Continuous monitoring and adapting to the current market are critical. Nothing seems to change faster than the digital advertising landscape.
Using Merchant Center Next to identify market shifts means you can discover new entrants, changing consumer preferences, seasonal trends, and more.
Using Merchant Center Next to identify changing product trends. Screenshot from Google Merchant Center, November 2024.
Using this newly available data within Merchant Center can help you outsmart the competition – spotting gaps where you may be able to see that competitors are missing out on certain categories or price points.

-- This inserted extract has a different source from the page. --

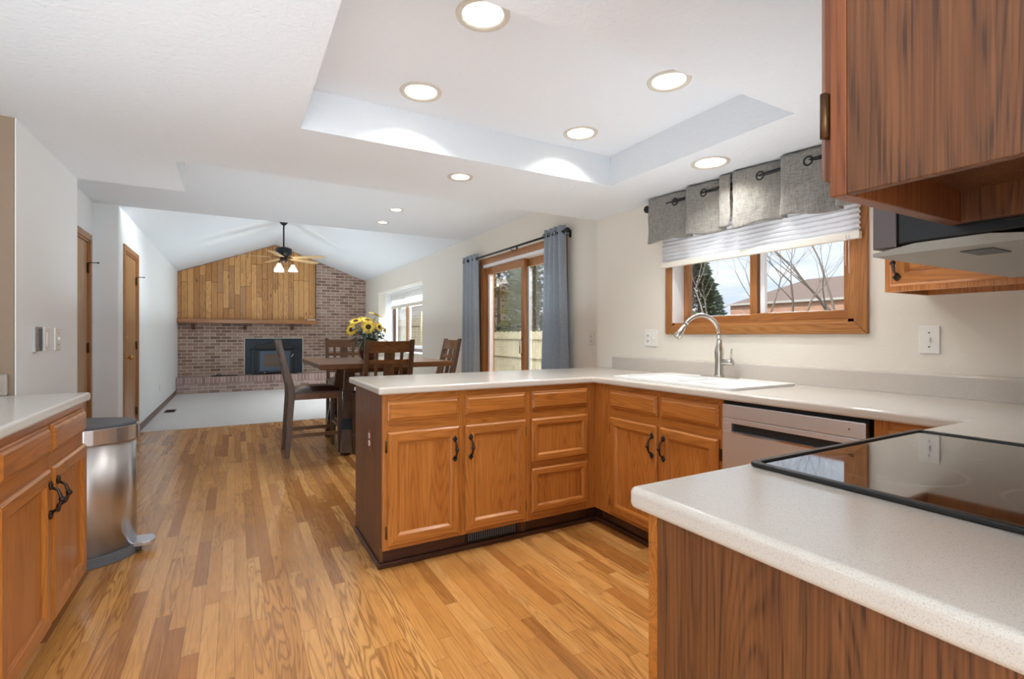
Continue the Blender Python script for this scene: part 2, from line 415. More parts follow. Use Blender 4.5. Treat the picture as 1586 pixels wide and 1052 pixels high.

If you can see that no other competitor offers free shipping, or aren’t bundling products in unique ways, these are all ways to leverage the data for your own benefit.
More Data Is Coming For Shopping
One of the biggest complaints over time has been that Google Ads seems to continually remove granular data from our fingertips, making it harder to optimize and improve campaigns.
This is especially important to ecommerce advertisers who often have unwieldy amounts of SKUs and transaction data to analyze.
Google Merchant Center Next actually seems to be bringing some of this data back into the fold. By leveraging this data – specifically the competitive analysis tools – you cannot only keep up with the rest of the ecommerce market, but also maybe even jump ahead.
Plus, Google Ads has been making some major strides in consumer-focused customized experiences within Google Shopping.
These AI-powered custom shopping experiences are still in their infancy, but making sure your campaigns are fully optimized within Merchant Center Next is the first step to staying competitive even through these new changes.
After all, the data that Google uses to train these new experiences come directly from stores just like yours (which can sometimes feel like a double-edged sword, to be sure).
All indications seem to be that this data will continue to increase. Not only has Performance Max been offering more and more data recently, but shakeups at Google Ads seem to indicate that more granular data may be coming to us from more than one platform.
Ecommerce knowledge and data aren’t just power – they are profit!